▸ GIVEN EXERCISE: Pick out each line containing the string "picture".

##### GIVEN ENTRIES #####

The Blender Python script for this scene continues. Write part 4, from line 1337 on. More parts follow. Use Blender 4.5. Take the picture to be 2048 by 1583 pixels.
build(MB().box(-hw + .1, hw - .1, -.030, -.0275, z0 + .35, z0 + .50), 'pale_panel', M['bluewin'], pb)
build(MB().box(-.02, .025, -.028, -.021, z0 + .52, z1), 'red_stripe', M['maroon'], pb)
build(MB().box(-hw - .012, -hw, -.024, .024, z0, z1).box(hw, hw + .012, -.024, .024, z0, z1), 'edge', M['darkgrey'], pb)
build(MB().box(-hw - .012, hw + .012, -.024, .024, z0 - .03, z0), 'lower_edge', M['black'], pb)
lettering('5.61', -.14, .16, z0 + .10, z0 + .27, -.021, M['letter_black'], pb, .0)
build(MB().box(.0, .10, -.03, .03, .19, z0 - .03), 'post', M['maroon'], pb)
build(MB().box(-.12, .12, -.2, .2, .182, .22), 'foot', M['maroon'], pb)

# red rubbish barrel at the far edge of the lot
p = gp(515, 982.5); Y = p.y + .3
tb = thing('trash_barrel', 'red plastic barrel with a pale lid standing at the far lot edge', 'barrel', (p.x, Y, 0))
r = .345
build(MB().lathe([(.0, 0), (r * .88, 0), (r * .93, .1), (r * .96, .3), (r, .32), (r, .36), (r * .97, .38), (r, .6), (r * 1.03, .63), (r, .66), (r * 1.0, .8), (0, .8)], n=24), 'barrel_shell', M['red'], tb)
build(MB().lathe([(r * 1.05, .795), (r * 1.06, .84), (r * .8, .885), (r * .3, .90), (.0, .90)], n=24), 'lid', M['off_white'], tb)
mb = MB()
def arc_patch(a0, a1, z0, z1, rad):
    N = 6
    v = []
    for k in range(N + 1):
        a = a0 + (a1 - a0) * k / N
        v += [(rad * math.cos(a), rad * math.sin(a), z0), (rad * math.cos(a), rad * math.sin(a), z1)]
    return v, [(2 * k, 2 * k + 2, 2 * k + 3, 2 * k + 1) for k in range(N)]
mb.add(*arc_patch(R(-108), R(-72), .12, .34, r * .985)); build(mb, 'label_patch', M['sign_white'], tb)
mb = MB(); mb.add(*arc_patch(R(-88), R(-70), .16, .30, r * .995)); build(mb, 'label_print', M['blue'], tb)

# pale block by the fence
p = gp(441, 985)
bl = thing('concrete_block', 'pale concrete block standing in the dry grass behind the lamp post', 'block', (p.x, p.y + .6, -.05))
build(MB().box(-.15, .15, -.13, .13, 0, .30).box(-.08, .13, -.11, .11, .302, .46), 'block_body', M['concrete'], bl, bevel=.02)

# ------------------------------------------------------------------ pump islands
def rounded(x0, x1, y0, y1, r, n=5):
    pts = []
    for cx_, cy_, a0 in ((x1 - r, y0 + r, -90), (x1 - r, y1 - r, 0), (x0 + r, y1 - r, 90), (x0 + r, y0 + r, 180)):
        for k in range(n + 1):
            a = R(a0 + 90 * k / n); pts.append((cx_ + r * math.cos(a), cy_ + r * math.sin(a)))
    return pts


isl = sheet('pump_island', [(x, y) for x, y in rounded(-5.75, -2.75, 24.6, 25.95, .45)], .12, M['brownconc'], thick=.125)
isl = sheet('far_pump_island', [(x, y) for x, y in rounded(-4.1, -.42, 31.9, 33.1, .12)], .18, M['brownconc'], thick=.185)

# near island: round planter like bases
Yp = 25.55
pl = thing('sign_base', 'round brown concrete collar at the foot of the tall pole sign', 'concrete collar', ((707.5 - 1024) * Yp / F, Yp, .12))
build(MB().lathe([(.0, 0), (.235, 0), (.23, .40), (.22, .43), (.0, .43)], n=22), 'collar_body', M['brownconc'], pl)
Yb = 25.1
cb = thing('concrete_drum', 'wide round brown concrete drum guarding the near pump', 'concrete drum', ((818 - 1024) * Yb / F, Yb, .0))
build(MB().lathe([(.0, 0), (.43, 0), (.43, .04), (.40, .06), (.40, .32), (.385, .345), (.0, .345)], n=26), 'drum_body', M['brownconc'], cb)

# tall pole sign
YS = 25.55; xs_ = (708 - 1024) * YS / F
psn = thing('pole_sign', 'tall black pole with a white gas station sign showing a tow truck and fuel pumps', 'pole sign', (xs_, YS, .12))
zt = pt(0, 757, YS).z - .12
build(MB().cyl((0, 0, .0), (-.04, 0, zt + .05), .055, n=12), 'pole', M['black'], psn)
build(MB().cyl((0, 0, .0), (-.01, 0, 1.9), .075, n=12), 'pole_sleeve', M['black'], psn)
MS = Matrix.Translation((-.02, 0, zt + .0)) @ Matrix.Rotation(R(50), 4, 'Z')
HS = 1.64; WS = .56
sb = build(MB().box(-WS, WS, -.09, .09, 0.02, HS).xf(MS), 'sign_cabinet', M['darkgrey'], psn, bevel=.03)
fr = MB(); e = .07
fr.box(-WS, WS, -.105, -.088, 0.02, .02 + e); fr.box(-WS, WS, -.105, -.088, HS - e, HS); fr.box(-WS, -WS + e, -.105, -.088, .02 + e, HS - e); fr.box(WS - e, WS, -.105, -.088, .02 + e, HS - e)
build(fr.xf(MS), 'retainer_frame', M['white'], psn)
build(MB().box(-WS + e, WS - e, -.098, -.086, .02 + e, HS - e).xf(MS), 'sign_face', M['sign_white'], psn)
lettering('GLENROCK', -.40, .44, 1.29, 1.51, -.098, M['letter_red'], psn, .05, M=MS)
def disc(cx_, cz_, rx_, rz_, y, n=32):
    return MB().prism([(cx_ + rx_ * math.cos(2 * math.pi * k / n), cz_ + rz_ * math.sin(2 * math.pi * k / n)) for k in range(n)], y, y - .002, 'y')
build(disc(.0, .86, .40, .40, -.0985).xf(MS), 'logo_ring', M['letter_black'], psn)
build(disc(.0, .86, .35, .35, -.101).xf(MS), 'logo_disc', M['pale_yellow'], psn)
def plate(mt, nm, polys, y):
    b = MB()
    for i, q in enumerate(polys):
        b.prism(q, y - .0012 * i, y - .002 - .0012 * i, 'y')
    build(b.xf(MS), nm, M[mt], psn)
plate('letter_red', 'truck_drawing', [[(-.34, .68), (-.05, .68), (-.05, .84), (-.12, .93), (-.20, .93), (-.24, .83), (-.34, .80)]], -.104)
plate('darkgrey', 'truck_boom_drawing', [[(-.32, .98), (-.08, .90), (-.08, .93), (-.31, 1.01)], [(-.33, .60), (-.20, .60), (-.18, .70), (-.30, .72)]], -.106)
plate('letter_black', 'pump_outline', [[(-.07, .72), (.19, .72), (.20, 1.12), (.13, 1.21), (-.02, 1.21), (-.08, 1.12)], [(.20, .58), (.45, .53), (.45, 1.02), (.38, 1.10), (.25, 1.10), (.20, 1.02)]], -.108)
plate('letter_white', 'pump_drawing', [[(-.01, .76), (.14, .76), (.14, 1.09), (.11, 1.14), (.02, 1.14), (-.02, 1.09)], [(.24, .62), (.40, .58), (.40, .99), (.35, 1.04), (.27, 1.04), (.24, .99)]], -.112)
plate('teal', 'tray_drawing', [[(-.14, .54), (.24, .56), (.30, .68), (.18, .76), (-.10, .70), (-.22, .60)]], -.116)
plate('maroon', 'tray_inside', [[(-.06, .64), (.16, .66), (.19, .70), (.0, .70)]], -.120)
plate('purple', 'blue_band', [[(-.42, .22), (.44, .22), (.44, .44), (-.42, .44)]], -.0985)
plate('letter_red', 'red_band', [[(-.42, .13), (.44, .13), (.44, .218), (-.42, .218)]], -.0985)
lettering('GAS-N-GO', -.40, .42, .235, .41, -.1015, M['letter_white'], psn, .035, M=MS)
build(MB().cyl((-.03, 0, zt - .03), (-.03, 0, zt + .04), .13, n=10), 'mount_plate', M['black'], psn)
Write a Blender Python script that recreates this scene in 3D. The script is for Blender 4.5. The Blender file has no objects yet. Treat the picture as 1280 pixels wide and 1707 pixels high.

#####

▸ CORRECT ANSWER:
The Blender Python script for this scene continues. Write part 4, from line 1337 on. More parts follow. Use Blender 4.5. Take the picture to be 2048 by 1583 pixels.
Write a Blender Python script that recreates this scene in 3D. The script is for Blender 4.5. The Blender file has no objects yet. Treat the picture as 1280 pixels wide and 1707 pixels high.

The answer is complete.